Lessons of Love in Doctor Who


Listen, I know it says this is a fandom blog, but it’s also where I’m posting assignments for English class. Now, please don’t leave me because of this, I promise it will be primarily fandom. So, we’re currently reading Tuesdays With Morrie, and our assignment is to make a blog post that relates the themes of the book to the themes of our blogs. Technically, the book in itself would count as fandom, because, you know, it’s a book. However, as far as I know, Morrie doesn’t have a very big fan base, so I’ll relate it to more popular (dare I say, better) fandoms as much as I can.

The main theme of Tuesdays With Morrie seems to be love, which is appalling, especially to a Vulcan like me. Now, I generally do my best to ignore love in my fandoms (particularly unnecessary romantic subplots), but today, it seems, I’m going to focus on it (not unnecessary romantic subplots). So, let’s focus on the man who, ironically, needs love the most. The man with two hearts. Yes, ladies and gentlemen, I am referring to The Doctor. The man with the big blue box, who can travel through space and time, who can do whatever he wants, and yet he chooses to help people. He chooses to travel throughout time and space, saving worlds, saving people, helping whoever he can. He dies to save others, he’s done so on several occasions (for those of you who aren’t in the fandom [ie. my teacher], The Doctor regenerates in a different body when he dies). Unfortunately though, The Doctor sometimes gets jaded and tired and stops caring. Can you really blame him for getting tired after 2,822 years of running around, saving everyone he can? I mean, I’m jaded and dead inside, and I’m only 16 years old (though I think that’s normal for a highschooler). So anyway, he picks up companions. He makes friends and takes them through time and space with him, and they help remind him of his humanity when he gets lost. Much like Morrie tries to show everyone that they need compassion and humanity. One example is how his character has developed from one episode, “The Runaway Bride,” to another, “Partners in Crime.”

“The Runaway Bride” is the episode where we first meet Donna Noble. This is right after Martha decided she couldn’t handle life in the TARDIS (Time And Relative Dimension In Space/time traveling police box), and The Doctor, after losing so many companions, has vowed never to pick up another companion again. Then Donna shows up in the TARDIS. Now, I’m not summarizing the entire episode because that would take a while, but the gist is that an alien (the Racnoss) has come to earth and laid a bunch of eggs in London, and when those eggs hatch, the Racnoss babies will eat everything on earth. The Doctor’s solution to this is to drown the babies and then set everything on fire. Donna is understandably horrified by this, and tells him as much.

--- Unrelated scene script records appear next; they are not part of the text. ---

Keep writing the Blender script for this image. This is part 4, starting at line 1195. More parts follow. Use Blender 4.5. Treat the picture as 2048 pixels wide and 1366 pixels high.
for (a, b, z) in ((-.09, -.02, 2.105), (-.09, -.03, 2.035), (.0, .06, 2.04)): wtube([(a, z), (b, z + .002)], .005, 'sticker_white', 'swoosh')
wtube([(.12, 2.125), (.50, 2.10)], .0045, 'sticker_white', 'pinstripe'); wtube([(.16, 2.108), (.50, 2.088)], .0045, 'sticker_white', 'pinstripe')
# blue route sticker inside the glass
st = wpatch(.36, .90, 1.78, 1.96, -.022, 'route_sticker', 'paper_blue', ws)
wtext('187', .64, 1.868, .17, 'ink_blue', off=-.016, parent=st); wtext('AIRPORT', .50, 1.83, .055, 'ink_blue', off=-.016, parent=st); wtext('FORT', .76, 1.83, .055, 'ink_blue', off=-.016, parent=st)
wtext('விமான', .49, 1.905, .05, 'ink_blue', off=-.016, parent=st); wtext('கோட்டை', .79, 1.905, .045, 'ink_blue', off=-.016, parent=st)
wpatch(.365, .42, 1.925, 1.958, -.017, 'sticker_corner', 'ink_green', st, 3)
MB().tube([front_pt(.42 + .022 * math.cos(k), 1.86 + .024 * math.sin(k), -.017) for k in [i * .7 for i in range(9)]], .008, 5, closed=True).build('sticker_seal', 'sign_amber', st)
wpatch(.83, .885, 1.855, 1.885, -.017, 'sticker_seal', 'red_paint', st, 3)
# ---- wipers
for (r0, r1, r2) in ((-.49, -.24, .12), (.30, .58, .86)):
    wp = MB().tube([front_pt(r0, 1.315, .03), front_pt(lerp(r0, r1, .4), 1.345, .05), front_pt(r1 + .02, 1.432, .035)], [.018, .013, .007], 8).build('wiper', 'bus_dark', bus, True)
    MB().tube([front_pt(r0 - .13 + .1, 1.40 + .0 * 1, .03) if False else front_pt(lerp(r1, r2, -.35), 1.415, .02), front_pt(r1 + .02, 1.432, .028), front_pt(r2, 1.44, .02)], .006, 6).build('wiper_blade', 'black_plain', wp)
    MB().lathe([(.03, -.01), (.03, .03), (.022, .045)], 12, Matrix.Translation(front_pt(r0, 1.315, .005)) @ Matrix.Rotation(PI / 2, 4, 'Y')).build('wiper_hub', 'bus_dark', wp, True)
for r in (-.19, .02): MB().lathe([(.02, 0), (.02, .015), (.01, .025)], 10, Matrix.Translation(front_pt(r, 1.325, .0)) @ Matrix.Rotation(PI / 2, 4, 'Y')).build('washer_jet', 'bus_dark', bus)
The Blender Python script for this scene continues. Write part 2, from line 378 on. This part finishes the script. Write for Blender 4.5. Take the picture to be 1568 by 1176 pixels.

Now, fast forward to “Partners in Crime.” Aliens are trying to repopulate their race by selling “diet pills” to humans, which cause the baby aliens (Adipose) to be created from the humans’ fat. Good for everyone, right? Until entire people start dissolving into these baby aliens. Then it becomes The Doctor’s problem, and he and Donna happen to meet up again. Again, not summarizing the entire episode, but The Doctor ends up sending the baby Adipose back to their home planet, rather than killing them. When Donna asks him about this, he says something like, “you can’t help where you come from,” (that’s probably not the exact quote, since I couldn’t find it, but it’s close enough).


He learned that you can’t condemn people (or aliens) simply because they came from something bad. He learned a lesson of love, which is what Morrie is trying to teach. The Doctor is so busy trying to save everyone that he sometimes forgets that even those that he’s saving people from might need saving themselves. He has his companions there to remind him that people (and aliens) make mistakes, or sometimes don’t even realize that they’re causing harm. Unfortunately, he’s lost companions. Which makes him apprehensive of picking up new companions, but when he goes without a companion, he always ends up in a dark place. He needs people. He needs love. Everyone needs love, and therefore everyone needs to show love. This is what Morrie teaches.